Good sales is the opposite. You explain everything. You show your math. You tell them what you are going to do with the house. You answer every question like you would want answered if it were your own parents selling.

The people I buy from often refer me to their friends. That never happens if I am playing games.

One thing not to do: lowball with no reason. If you throw out a number 40 percent below what the house is worth and you cannot explain it line by line, the seller will show you the door and tell every neighbor on the street what you tried. You lose the deal and you poison the block.

The best salespeople do not feel like salespeople. They feel like a neighbor who happens to be explaining the math.


FAQ

I am brand new. Do I really need to go direct to seller on my first deal?

You do not have to, but it is the cleanest path to actual margin. A wholesaler deal will teach you how to execute. A direct-to-seller deal teaches you how to find margin in the first place. At least learn what it looks like, even if your first deal comes from a wholesaler.

How do I even find direct-to-seller leads?

Mail, mostly. I have talked about this in other videos. You build a list of owners who match a profile, you send them consistent mail for months, and eventually some of them call you. The lead is warm before the phone rings because they called you, not the other way around.
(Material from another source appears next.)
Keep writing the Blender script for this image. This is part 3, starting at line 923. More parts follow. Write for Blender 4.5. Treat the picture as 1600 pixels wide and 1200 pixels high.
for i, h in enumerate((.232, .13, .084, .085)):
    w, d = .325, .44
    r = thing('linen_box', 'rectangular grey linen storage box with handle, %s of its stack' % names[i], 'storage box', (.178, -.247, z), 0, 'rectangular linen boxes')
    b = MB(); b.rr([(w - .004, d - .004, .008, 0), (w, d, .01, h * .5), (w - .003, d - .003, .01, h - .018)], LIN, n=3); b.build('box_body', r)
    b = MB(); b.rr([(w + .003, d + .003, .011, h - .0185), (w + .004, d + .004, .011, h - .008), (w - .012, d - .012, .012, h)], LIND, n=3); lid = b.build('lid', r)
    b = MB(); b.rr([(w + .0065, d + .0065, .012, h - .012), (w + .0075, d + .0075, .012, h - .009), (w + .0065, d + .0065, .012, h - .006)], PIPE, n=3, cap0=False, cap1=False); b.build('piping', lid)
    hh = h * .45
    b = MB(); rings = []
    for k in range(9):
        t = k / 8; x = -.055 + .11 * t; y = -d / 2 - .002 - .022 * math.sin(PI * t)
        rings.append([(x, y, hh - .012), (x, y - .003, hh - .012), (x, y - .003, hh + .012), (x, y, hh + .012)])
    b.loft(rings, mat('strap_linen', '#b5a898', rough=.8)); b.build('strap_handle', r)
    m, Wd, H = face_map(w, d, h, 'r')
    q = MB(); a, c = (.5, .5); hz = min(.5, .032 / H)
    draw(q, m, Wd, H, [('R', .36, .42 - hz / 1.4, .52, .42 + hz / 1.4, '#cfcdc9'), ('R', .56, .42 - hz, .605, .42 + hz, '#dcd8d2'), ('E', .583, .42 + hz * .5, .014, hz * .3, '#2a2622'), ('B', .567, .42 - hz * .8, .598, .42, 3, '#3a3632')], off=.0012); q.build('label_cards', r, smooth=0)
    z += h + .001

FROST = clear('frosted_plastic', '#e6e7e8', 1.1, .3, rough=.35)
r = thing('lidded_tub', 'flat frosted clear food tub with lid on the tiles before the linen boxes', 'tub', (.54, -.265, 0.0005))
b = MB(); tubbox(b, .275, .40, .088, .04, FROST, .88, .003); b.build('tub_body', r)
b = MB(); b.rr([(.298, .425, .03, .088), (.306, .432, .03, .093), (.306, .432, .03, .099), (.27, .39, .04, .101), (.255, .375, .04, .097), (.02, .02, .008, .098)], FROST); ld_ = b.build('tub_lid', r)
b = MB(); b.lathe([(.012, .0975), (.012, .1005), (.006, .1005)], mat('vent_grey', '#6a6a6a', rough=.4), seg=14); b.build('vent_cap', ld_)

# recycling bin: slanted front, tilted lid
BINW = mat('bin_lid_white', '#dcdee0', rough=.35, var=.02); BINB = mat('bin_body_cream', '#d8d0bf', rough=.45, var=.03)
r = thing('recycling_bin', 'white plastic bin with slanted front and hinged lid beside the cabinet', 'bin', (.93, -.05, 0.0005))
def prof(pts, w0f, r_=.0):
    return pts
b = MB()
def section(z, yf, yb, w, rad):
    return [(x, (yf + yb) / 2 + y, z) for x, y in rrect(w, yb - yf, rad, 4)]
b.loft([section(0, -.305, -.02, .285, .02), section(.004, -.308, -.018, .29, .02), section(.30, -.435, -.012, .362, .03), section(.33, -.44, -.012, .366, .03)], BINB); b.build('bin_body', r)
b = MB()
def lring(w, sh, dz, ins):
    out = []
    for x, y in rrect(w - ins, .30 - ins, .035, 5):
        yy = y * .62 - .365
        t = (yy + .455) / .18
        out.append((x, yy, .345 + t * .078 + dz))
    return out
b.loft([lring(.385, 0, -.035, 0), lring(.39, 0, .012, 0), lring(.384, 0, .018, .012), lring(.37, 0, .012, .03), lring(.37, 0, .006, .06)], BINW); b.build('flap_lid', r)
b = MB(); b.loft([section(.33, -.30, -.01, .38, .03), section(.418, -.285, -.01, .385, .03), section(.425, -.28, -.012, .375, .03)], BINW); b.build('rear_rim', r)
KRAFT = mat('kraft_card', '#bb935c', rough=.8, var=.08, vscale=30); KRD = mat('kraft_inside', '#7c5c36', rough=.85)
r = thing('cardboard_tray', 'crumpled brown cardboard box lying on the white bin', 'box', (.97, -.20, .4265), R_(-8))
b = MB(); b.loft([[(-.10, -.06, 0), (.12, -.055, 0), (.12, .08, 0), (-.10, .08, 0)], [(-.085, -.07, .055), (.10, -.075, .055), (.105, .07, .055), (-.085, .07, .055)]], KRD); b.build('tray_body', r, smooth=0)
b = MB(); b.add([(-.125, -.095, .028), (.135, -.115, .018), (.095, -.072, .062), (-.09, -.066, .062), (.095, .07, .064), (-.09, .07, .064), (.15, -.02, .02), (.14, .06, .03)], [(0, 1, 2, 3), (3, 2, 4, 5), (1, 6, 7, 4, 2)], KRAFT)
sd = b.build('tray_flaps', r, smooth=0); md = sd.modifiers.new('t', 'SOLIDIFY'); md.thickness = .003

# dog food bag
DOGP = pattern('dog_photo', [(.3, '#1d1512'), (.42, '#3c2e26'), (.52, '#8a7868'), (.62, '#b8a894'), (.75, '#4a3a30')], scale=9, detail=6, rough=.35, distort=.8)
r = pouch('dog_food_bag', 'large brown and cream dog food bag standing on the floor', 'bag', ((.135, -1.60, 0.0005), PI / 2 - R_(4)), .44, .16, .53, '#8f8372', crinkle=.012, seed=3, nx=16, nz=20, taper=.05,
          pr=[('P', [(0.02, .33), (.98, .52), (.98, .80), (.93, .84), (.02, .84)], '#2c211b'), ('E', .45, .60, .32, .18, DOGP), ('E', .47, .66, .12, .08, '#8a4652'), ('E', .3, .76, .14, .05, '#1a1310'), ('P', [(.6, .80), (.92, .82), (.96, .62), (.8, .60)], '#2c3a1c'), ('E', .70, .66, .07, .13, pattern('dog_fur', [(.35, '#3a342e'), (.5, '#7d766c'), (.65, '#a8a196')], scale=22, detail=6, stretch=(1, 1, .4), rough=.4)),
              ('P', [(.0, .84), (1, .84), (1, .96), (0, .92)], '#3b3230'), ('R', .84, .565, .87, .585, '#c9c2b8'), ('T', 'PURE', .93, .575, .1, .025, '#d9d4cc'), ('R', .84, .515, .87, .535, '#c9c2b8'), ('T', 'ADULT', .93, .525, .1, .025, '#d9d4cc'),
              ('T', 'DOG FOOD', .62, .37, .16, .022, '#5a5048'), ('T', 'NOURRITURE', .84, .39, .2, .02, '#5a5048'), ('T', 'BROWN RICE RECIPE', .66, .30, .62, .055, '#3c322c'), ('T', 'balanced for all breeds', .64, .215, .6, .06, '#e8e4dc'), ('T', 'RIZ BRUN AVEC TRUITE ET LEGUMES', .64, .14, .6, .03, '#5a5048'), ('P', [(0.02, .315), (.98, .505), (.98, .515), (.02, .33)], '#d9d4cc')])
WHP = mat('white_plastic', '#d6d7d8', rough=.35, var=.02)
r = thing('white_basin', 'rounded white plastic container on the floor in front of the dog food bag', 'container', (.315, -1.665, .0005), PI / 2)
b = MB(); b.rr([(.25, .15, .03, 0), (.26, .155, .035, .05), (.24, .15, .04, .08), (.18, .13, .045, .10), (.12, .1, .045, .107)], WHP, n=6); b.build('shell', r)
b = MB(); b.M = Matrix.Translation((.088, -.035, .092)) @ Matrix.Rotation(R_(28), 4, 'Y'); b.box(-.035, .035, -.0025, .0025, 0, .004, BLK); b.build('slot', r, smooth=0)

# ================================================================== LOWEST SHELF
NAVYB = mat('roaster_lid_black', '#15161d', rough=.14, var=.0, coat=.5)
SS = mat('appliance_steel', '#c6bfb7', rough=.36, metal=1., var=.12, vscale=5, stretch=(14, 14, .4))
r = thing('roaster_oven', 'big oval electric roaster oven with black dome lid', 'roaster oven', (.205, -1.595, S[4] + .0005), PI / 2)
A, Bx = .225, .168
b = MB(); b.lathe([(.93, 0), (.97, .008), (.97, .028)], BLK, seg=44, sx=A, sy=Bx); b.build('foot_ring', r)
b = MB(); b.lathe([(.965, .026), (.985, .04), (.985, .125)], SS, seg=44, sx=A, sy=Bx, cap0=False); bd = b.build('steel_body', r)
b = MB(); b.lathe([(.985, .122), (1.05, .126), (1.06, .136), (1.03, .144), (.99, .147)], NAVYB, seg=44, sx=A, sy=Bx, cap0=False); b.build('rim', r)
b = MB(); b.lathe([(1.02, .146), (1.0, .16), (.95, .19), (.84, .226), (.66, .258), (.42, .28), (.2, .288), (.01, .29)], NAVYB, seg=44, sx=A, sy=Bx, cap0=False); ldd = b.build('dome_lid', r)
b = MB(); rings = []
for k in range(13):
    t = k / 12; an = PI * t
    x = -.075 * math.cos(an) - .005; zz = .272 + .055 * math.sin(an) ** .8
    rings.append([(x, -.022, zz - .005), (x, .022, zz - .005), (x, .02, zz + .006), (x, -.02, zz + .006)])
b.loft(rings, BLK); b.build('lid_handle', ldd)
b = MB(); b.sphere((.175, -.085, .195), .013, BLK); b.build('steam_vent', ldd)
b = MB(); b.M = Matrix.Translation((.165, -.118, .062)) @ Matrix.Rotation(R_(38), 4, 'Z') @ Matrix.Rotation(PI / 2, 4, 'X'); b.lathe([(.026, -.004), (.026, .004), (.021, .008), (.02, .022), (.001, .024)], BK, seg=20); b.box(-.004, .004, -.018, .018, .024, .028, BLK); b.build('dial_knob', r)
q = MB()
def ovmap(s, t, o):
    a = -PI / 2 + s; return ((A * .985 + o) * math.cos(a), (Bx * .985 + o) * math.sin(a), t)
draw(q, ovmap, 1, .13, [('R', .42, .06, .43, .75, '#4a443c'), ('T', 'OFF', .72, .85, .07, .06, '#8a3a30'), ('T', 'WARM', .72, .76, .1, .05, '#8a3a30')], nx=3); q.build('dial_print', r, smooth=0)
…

What if I am not good at sales?

You do not have to be good at sales. You have to be good at explaining things honestly. If you know the house, know the comps, and know your math, the sales piece is just being calm and clear. Almost nobody is calm and clear, so that alone is an edge.

Should I bring someone with me on the walkthrough?

Solo is better for building rapport. Two people feels like an audit. If you do bring someone, have them hang back and take notes while you run the conversation. One quarterback, one scout.

Do I write the offer in the living room or follow up later?

I like to leave with a number verbally agreed to and a handshake, then follow up with a written contract the same day or next day. Do not leave the house without at least an anchor number. Momentum disappears fast once the door closes behind you.